Written by Jess Sturnam-Coombs for The Mechanics' Institute Review on Wednesday, February 5, 2020

The prose is musical, elegantly poetic, and laps at the senses via three cleverly distinct voices: the narrator who moves this story along at a steady pace, David the sweetest of Black Conch fisherman, and Aycayia the soulful ill-fated mermaid from some other place entirely. Despite this back and forth there is no jarring; it is easy to move between tellings, to hear each point and perspective from this perfectly formed narrative triangle. I found myself entranced by the style and fluency, as much as the fantasy.

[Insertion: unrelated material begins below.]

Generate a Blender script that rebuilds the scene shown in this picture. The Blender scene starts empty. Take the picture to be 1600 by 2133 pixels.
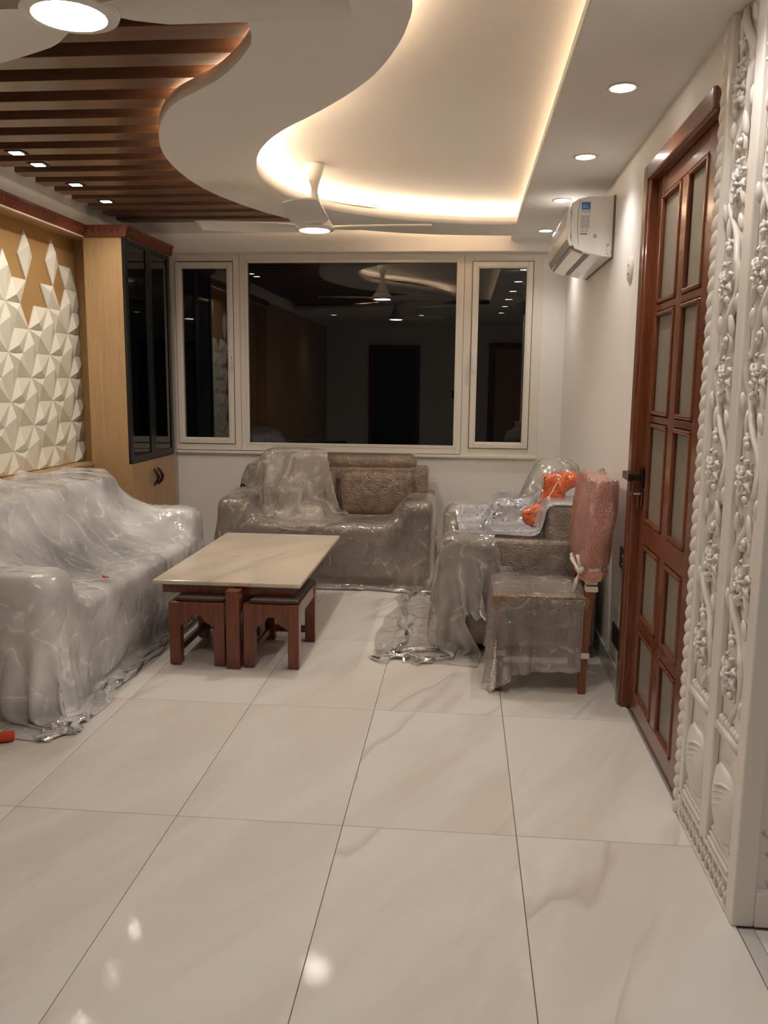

The setting is slow and lush, full of colour and texture, which makes it beautifully three dimensional, with a feeling of movement that lifts and carries you through. There is beauty in the grimness too. The battle out at sea is exhausting and Roffey does not feel inclined to save us from it, taking her time and elevating how painful it is to observe. As the reader, you stand by and watch it unfold, horrified by the carnal pleasure it triggers for those involved in the hunt of something so gentle and innocent. It feels like whaling. It feels like trophy hunting. It feels like an utter tragedy. It took me back to how I felt at the removal of Aslan’s mane in the Lion the Witch and the Wardrobe. Man overpowers beast and, on that deck and jetty, fantasy very much merges with the cold brutalness of reality.